Entrando nel merito si affrontano due temi : il rapporto io-tu- noi, tema che come noto raggiungerà poi il suo compimento teoretico in Sé come un altro, e il posto del cristiano nella storia, la sua presenza attiva, ricercando il senso della sua azione, e si sottolinea la rilevanza di tali questioni in un tempo così travagliato come il nostro, in cui da un lato si nega la dignità dell’umano, dall’altro si rifiuta un senso della storia relegandoci tutti in un indifferentismo, nel determinismo, mentre la riflessione ricoeuriana – a parere della relatrice – acquista una dimensione più propriamente etico-politica.

Per il primo argomento si esamina un testo del 1954, Le socius et le prochain, penetrando via via nel significato di prossimo a partire dalla rilettura della parabola del Buon Samaritano, prossimo che esprime la relazionalità tra persone, superando la via lunga dei rapporti attraverso le istituzioni.
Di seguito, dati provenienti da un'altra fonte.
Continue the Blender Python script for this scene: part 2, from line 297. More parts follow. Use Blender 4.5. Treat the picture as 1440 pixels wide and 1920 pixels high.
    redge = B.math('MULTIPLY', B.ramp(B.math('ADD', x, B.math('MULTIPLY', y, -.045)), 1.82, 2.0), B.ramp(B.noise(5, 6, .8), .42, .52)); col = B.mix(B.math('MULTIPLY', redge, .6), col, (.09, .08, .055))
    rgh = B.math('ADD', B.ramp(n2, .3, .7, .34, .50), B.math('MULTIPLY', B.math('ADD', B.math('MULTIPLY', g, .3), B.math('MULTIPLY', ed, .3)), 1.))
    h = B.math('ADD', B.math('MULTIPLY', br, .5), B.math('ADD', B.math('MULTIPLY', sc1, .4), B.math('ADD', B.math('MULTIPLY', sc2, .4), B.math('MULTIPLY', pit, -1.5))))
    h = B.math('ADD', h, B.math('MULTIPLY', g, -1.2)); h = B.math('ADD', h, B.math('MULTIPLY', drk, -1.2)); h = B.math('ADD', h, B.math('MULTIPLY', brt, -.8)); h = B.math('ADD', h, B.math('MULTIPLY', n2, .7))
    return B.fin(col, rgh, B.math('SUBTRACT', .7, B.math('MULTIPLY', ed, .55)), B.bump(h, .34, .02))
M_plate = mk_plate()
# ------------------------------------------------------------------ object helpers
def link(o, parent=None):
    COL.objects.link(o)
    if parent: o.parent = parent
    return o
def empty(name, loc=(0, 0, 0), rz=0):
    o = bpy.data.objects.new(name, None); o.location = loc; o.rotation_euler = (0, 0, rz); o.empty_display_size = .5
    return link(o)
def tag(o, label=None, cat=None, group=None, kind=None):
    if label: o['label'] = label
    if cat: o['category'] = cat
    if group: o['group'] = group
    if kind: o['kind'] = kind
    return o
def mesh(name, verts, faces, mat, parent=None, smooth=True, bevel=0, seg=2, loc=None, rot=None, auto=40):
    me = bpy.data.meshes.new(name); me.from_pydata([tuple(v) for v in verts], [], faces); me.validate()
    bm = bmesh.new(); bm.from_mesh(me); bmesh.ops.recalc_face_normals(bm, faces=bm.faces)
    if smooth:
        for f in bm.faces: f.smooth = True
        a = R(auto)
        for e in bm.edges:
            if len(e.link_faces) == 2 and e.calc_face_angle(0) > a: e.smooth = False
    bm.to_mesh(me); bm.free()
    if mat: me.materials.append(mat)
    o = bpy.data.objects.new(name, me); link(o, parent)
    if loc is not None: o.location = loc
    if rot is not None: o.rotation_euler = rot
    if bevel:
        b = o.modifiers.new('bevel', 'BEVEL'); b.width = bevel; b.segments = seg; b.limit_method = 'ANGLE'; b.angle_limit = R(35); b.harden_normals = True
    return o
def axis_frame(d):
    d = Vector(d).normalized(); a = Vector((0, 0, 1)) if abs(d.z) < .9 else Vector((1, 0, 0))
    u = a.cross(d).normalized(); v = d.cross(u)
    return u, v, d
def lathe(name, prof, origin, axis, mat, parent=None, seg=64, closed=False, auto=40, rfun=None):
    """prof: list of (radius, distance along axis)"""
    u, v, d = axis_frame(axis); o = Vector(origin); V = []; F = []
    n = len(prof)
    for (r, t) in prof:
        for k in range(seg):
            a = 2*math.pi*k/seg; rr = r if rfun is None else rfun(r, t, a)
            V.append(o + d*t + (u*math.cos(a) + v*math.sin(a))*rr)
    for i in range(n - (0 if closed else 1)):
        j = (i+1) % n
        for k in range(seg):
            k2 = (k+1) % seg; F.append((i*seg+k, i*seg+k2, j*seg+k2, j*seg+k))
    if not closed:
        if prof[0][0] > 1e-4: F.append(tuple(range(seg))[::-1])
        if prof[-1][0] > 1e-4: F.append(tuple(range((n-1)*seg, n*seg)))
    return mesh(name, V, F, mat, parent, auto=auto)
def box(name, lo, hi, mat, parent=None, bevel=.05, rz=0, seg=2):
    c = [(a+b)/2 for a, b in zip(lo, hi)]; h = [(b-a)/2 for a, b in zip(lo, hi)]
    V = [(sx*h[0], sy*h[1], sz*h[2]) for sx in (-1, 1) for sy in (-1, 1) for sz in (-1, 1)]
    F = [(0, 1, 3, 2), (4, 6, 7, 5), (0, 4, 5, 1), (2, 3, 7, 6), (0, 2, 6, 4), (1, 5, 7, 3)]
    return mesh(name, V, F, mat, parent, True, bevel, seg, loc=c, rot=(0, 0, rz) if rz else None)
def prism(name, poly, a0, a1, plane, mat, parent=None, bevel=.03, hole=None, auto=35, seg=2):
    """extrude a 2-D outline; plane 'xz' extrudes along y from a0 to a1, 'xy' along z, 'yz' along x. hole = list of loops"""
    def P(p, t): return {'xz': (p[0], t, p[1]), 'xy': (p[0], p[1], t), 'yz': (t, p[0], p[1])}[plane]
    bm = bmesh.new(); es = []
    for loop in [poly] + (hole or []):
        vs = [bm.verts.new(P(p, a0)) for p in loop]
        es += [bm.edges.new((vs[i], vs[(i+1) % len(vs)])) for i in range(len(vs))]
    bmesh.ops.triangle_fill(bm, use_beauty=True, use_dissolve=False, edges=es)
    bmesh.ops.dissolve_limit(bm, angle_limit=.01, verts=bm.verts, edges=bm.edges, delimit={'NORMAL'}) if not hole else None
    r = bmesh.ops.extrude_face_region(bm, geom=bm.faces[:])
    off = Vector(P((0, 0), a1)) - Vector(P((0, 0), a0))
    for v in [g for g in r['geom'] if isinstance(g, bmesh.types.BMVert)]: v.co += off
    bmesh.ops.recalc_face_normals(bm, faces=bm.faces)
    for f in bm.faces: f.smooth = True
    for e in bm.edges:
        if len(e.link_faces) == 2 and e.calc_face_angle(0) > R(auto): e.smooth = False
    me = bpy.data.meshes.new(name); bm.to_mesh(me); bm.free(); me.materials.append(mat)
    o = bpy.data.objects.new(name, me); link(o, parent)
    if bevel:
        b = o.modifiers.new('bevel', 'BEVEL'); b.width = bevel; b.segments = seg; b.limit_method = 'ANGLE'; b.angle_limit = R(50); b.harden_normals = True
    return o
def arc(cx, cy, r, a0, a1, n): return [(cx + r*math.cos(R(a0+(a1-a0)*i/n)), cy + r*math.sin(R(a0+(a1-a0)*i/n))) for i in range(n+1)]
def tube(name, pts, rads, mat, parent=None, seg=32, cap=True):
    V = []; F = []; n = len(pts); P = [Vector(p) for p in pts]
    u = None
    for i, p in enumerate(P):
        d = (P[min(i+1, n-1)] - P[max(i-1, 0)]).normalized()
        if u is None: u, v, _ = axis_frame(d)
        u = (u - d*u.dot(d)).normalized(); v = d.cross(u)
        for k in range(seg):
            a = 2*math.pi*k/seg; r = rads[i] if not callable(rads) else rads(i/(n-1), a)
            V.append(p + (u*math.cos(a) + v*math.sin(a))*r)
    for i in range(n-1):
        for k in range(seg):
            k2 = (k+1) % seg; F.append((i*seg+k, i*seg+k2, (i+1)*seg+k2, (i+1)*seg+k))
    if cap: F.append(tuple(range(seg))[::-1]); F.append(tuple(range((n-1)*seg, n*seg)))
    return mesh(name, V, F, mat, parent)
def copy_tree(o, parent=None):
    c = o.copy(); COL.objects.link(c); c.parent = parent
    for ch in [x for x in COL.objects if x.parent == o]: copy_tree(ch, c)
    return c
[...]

Circa la seconda tematica quale il senso ultimo della storia che ha impegnato Ricoeur, pensatore inquieto fino alla grande opera La memoria, la storia e l’oblio; in questi primi saggi si interroga: quale la verità nella storia? Non solo ma aggiunge una ineliminabile dimensione esistenziale, chiedendosi quale il rapporto tra il cristianesimo e il senso della storia? La risposta completa il disegno di un umanesimo cristiano con l’apporto di categorie forse anomale – che si presentano in una feconda e rilevante tessitura – quali speranza non mai disgiunta dal mistero, che rinviano alla logica del non ancora e d’ora in poi, in cui la verità è intesa come attesa, dilazione e aggiornamento di fronte ad ogni prematura conclusione. Infine a livello etico-antropologico Ricoeur sostiene che l’azione umana è espressa nel malgrado (en dépit de) e nella sovrabbondanza o sovrappiù (combien plus). Emerge, dunque, la credenza in una storia che non è solo un flusso di avvenimenti in linea orizzontale, ma nella quale si incrocia, verticalmente un Evento, che nel disegno ricoeuriano è la ‘ricapitolazione in Cristo’.
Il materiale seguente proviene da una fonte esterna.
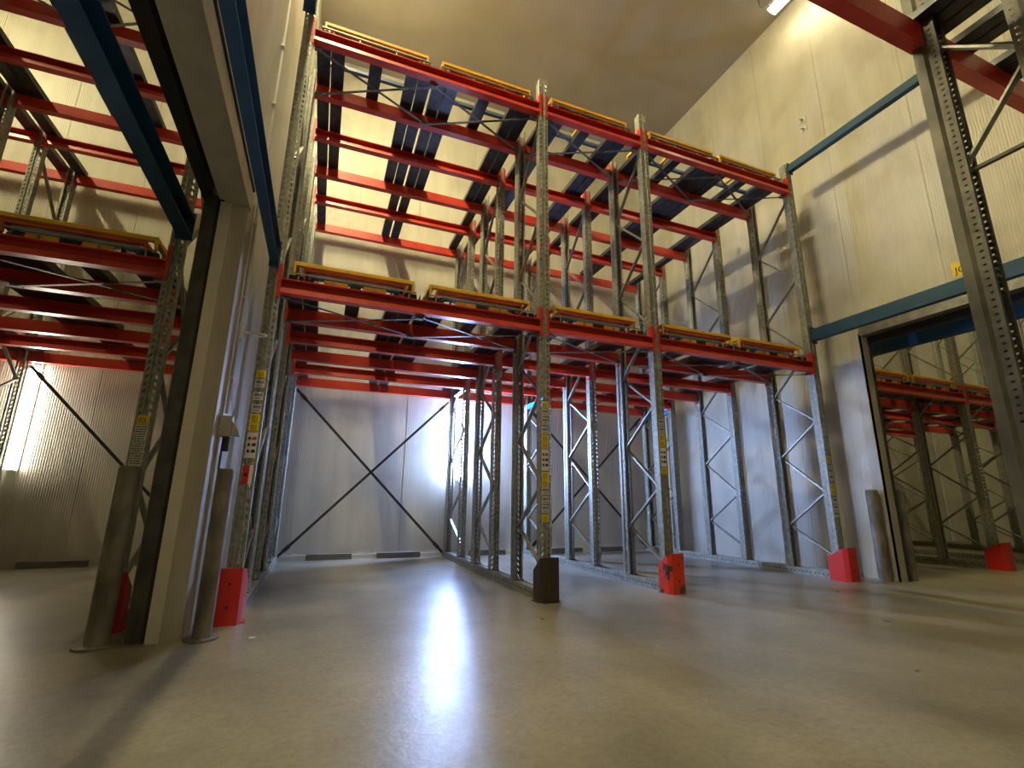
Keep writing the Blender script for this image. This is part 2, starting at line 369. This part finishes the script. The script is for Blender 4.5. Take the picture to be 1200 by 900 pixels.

Conclusivamente nell’umanesimo ricoeuriano – che si può esprimere anche nell’homo viator di marceliana memoria – si coglie lo spessore di un filosofia che non si chiude in se stessa o in un astratto iperuranio, ma si pone quale attività per pensare la prassi, ancora in Histoire e verité Ricoeur dichiarava: “è necessario essere intellettuali come Socrate cioè credere nell’efficacia della riflessione perché la grandezza dell’uomo è nella dialettica del lavoro e della parola; il dire e il fare, il significare e l’agire sono troppo mischiati perché un’opposizione durevole e profonda possa essere istituita tra teoria e prassi. Parola dunque che riflette efficacemente ed agisce pensosamente” (HV, p. IX).

Daniella Iannotta, già docente di semiotica e filosofia morale all’Università di Roma3,  amica personale  e traduttrice dell’opera di Ricoeur in Italia, ha puntualizzato gli elementi fondanti l’umanesimo cristiano del filosofo, quali la relazione di reciprocità e il perdono difficile in un contesto postmoderno in cui tutto è liquido e frammentato e non si dà più valore alla promessa e alla responsabilità verso le istituzioni. Filosofo rigoroso, egli non ha rifiutato la messa in discussione della tradizione riflessiva, da cui prende le mosse, per tracciare un orizzonte ermeneutico gravido di categorie in grado di condurci a “pensare altrimenti” il senso stesso del nostro essere nel mondo. Una pista molto feconda da seguire è proprio quella che, dall’analisi della reciprocità ‒ delle sue caratteristiche ‒ e delle asimmetrie che costantemente la minano nell’orizzonte dell’essere in relazione all’interno di un comune contesto di appartenenza, perviene alla possibilità del perdono ‒ quale “escatologia della condizione storica” ‒ nonostante il cammino “difficile” della sua attuazione.

In questo percorso, bisogna tener presenti le linee della “piccola etica”, che Ricoeur traccia in Sé come un altro, dove le asimmetrie della violenza, dell’ingiunzione alla responsabilità e della sofferenza, vengono ripensate alla luce del modello dell’amicizia ‒ aristotelicamente esteso dal rapporto singolare privilegiato alla relazione sociale e politica nelle istituzioni ‒ che è in grado di dare a pensare alla perfetta mutualità dei partner. Bisogna, inoltre, riprendere i “modelli di incontro con l’altro” (come si legge nel n. 1/2 di Prospettiva Persona del 1992), dove la reciprocità instaurata dal modello della traduzione e da quello dello scambio delle memorie confluiscono nel modello del perdono, di cui si analizzano caratteristiche e difficoltà; per confluire nelle ardue ma feconde analisi de La memoria, la storia, l’oblio, in cui il felice lavoro della memoria e dell’oblio può rimediare ai debiti insoluti della storia nei confronti delle vittime e dei “dimenticati”.

La cellula melodica del cammino sta nella ripresa del “comandamento impossibile dell’amore ai nemici”, che fa del perdono un dono, in grado di modificare l’affinché, ancora possibile con la Regola d’Oro, in un poiché. Poiché mi è stato dato ‒ di vivere di agire di amare ‒ io dò a mia volta nel più totale abbandono alla “memoria di Dio”.

Per il decennale della scomparsa del grande filosofo Paul Ricoeur, la manifestazione teramana, unica nel suo genere, nonostante l’importanza che riveste questo pensatore per la riflessione ecclesiale attuale ha fornito nella evidenza dell’umanesimo cristiano la risposta più adeguata ai bisogni dell’uomo di oggi.

Per questa iniziativa è pervenuto un messaggio di Catherine Goldenstein, Presidente del “fondo Paul Ricoeur” da Parigi, che si è congratulata per l’iniziativa con una personale testimonianza.